• [PROBLEM REQUIREMENTS]: Copy out all of the material exactly as presented.
━━━ COLLECTED DATA ━━━
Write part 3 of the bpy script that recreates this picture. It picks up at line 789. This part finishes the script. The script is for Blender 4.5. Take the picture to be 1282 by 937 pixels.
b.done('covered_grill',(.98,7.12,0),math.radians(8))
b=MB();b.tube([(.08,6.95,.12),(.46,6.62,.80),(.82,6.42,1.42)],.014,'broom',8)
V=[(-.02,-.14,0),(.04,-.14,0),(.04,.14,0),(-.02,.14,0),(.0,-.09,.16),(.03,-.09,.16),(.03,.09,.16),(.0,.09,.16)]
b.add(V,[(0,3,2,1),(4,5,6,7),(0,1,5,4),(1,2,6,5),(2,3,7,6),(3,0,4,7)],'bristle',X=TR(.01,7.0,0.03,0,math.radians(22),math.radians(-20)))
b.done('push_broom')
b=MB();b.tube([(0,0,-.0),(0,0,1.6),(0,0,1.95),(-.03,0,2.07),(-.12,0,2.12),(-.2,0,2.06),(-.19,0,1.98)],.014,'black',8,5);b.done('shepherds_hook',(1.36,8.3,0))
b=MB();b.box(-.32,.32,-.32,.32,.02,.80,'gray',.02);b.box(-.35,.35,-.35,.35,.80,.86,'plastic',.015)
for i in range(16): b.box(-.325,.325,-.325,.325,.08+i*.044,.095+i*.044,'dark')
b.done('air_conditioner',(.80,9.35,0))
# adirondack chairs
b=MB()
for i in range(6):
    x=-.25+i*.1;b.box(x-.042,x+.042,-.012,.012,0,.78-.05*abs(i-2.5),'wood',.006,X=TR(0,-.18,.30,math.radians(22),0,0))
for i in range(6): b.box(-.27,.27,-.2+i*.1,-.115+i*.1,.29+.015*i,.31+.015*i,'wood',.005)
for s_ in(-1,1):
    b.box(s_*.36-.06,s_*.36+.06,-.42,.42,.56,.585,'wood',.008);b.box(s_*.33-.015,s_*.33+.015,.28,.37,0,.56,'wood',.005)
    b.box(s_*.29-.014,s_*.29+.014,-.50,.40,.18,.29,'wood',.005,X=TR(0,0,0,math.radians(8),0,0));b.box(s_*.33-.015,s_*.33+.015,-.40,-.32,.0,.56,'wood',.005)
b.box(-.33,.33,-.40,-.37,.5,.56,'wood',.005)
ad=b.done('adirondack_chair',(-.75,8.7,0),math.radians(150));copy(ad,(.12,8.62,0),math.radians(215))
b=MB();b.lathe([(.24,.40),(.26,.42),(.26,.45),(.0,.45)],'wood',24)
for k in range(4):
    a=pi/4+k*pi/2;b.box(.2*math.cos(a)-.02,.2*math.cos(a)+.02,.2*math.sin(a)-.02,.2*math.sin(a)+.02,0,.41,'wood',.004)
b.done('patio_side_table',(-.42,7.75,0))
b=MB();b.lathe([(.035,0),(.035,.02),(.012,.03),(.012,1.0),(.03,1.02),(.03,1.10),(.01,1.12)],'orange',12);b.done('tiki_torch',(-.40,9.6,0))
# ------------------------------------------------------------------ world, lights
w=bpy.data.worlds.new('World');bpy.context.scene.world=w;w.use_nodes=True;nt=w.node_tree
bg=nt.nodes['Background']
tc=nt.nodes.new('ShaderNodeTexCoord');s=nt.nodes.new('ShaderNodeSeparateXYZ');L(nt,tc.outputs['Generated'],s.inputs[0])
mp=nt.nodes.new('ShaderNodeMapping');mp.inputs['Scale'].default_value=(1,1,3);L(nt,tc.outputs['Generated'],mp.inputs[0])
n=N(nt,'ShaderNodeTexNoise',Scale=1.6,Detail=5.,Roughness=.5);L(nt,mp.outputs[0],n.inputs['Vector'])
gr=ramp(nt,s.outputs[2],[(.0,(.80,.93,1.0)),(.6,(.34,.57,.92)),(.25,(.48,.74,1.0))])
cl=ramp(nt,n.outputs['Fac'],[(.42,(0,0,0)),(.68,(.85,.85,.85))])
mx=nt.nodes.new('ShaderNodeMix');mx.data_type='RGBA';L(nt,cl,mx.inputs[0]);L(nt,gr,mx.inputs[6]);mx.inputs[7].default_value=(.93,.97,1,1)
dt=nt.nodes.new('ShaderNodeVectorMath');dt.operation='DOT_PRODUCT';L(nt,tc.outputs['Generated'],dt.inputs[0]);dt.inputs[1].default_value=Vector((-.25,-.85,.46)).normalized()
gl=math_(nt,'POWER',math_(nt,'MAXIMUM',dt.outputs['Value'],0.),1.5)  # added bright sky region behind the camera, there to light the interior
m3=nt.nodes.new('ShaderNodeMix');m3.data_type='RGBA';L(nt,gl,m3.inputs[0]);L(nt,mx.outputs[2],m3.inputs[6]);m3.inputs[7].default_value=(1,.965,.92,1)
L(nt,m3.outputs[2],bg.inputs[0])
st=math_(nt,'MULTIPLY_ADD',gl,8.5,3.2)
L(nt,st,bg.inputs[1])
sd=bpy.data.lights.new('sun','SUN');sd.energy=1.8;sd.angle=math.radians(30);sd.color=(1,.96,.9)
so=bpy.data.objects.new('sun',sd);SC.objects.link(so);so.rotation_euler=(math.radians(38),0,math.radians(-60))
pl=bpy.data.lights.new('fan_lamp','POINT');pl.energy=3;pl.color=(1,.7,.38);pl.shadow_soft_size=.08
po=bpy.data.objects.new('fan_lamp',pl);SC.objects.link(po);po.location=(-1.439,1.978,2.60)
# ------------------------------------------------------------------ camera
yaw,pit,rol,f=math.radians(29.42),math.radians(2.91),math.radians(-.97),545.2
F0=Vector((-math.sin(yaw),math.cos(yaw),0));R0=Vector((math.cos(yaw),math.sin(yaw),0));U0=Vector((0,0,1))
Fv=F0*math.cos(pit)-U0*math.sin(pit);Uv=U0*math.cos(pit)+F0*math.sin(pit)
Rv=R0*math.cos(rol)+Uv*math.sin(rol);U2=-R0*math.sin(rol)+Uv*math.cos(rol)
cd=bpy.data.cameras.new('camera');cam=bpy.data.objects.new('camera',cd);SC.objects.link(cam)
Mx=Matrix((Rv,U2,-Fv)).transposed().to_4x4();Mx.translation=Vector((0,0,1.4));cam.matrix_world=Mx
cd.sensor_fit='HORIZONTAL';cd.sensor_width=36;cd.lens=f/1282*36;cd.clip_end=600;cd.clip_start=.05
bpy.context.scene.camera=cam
━━━
• [OUTPUT OF THE EXERCISE]:
Write part 3 of the bpy script that recreates this picture. It picks up at line 789. This part finishes the script. The script is for Blender 4.5. Take the picture to be 1282 by 937 pixels.
b.done('covered_grill',(.98,7.12,0),math.radians(8))
b=MB();b.tube([(.08,6.95,.12),(.46,6.62,.80),(.82,6.42,1.42)],.014,'broom',8)
V=[(-.02,-.14,0),(.04,-.14,0),(.04,.14,0),(-.02,.14,0),(.0,-.09,.16),(.03,-.09,.16),(.03,.09,.16),(.0,.09,.16)]
b.add(V,[(0,3,2,1),(4,5,6,7),(0,1,5,4),(1,2,6,5),(2,3,7,6),(3,0,4,7)],'bristle',X=TR(.01,7.0,0.03,0,math.radians(22),math.radians(-20)))
b.done('push_broom')
b=MB();b.tube([(0,0,-.0),(0,0,1.6),(0,0,1.95),(-.03,0,2.07),(-.12,0,2.12),(-.2,0,2.06),(-.19,0,1.98)],.014,'black',8,5);b.done('shepherds_hook',(1.36,8.3,0))
b=MB();b.box(-.32,.32,-.32,.32,.02,.80,'gray',.02);b.box(-.35,.35,-.35,.35,.80,.86,'plastic',.015)
for i in range(16): b.box(-.325,.325,-.325,.325,.08+i*.044,.095+i*.044,'dark')
b.done('air_conditioner',(.80,9.35,0))
# adirondack chairs
b=MB()
for i in range(6):
    x=-.25+i*.1;b.box(x-.042,x+.042,-.012,.012,0,.78-.05*abs(i-2.5),'wood',.006,X=TR(0,-.18,.30,math.radians(22),0,0))
for i in range(6): b.box(-.27,.27,-.2+i*.1,-.115+i*.1,.29+.015*i,.31+.015*i,'wood',.005)
for s_ in(-1,1):
    b.box(s_*.36-.06,s_*.36+.06,-.42,.42,.56,.585,'wood',.008);b.box(s_*.33-.015,s_*.33+.015,.28,.37,0,.56,'wood',.005)
    b.box(s_*.29-.014,s_*.29+.014,-.50,.40,.18,.29,'wood',.005,X=TR(0,0,0,math.radians(8),0,0));b.box(s_*.33-.015,s_*.33+.015,-.40,-.32,.0,.56,'wood',.005)
b.box(-.33,.33,-.40,-.37,.5,.56,'wood',.005)
ad=b.done('adirondack_chair',(-.75,8.7,0),math.radians(150));copy(ad,(.12,8.62,0),math.radians(215))
b=MB();b.lathe([(.24,.40),(.26,.42),(.26,.45),(.0,.45)],'wood',24)
for k in range(4):
    a=pi/4+k*pi/2;b.box(.2*math.cos(a)-.02,.2*math.cos(a)+.02,.2*math.sin(a)-.02,.2*math.sin(a)+.02,0,.41,'wood',.004)
b.done('patio_side_table',(-.42,7.75,0))
b=MB();b.lathe([(.035,0),(.035,.02),(.012,.03),(.012,1.0),(.03,1.02),(.03,1.10),(.01,1.12)],'orange',12);b.done('tiki_torch',(-.40,9.6,0))
# ------------------------------------------------------------------ world, lights
w=bpy.data.worlds.new('World');bpy.context.scene.world=w;w.use_nodes=True;nt=w.node_tree
bg=nt.nodes['Background']
tc=nt.nodes.new('ShaderNodeTexCoord');s=nt.nodes.new('ShaderNodeSeparateXYZ');L(nt,tc.outputs['Generated'],s.inputs[0])
mp=nt.nodes.new('ShaderNodeMapping');mp.inputs['Scale'].default_value=(1,1,3);L(nt,tc.outputs['Generated'],mp.inputs[0])
n=N(nt,'ShaderNodeTexNoise',Scale=1.6,Detail=5.,Roughness=.5);L(nt,mp.outputs[0],n.inputs['Vector'])
gr=ramp(nt,s.outputs[2],[(.0,(.80,.93,1.0)),(.6,(.34,.57,.92)),(.25,(.48,.74,1.0))])
cl=ramp(nt,n.outputs['Fac'],[(.42,(0,0,0)),(.68,(.85,.85,.85))])
mx=nt.nodes.new('ShaderNodeMix');mx.data_type='RGBA';L(nt,cl,mx.inputs[0]);L(nt,gr,mx.inputs[6]);mx.inputs[7].default_value=(.93,.97,1,1)
dt=nt.nodes.new('ShaderNodeVectorMath');dt.operation='DOT_PRODUCT';L(nt,tc.outputs['Generated'],dt.inputs[0]);dt.inputs[1].default_value=Vector((-.25,-.85,.46)).normalized()
gl=math_(nt,'POWER',math_(nt,'MAXIMUM',dt.outputs['Value'],0.),1.5)  # added bright sky region behind the camera, there to light the interior
m3=nt.nodes.new('ShaderNodeMix');m3.data_type='RGBA';L(nt,gl,m3.inputs[0]);L(nt,mx.outputs[2],m3.inputs[6]);m3.inputs[7].default_value=(1,.965,.92,1)
L(nt,m3.outputs[2],bg.inputs[0])
st=math_(nt,'MULTIPLY_ADD',gl,8.5,3.2)
L(nt,st,bg.inputs[1])
sd=bpy.data.lights.new('sun','SUN');sd.energy=1.8;sd.angle=math.radians(30);sd.color=(1,.96,.9)
so=bpy.data.objects.new('sun',sd);SC.objects.link(so);so.rotation_euler=(math.radians(38),0,math.radians(-60))
pl=bpy.data.lights.new('fan_lamp','POINT');pl.energy=3;pl.color=(1,.7,.38);pl.shadow_soft_size=.08
po=bpy.data.objects.new('fan_lamp',pl);SC.objects.link(po);po.location=(-1.439,1.978,2.60)
# ------------------------------------------------------------------ camera
yaw,pit,rol,f=math.radians(29.42),math.radians(2.91),math.radians(-.97),545.2
F0=Vector((-math.sin(yaw),math.cos(yaw),0));R0=Vector((math.cos(yaw),math.sin(yaw),0));U0=Vector((0,0,1))
Fv=F0*math.cos(pit)-U0*math.sin(pit);Uv=U0*math.cos(pit)+F0*math.sin(pit)
Rv=R0*math.cos(rol)+Uv*math.sin(rol);U2=-R0*math.sin(rol)+Uv*math.cos(rol)
cd=bpy.data.cameras.new('camera');cam=bpy.data.objects.new('camera',cd);SC.objects.link(cam)
Mx=Matrix((Rv,U2,-Fv)).transposed().to_4x4();Mx.translation=Vector((0,0,1.4));cam.matrix_world=Mx
cd.sensor_fit='HORIZONTAL';cd.sensor_width=36;cd.lens=f/1282*36;cd.clip_end=600;cd.clip_start=.05
bpy.context.scene.camera=cam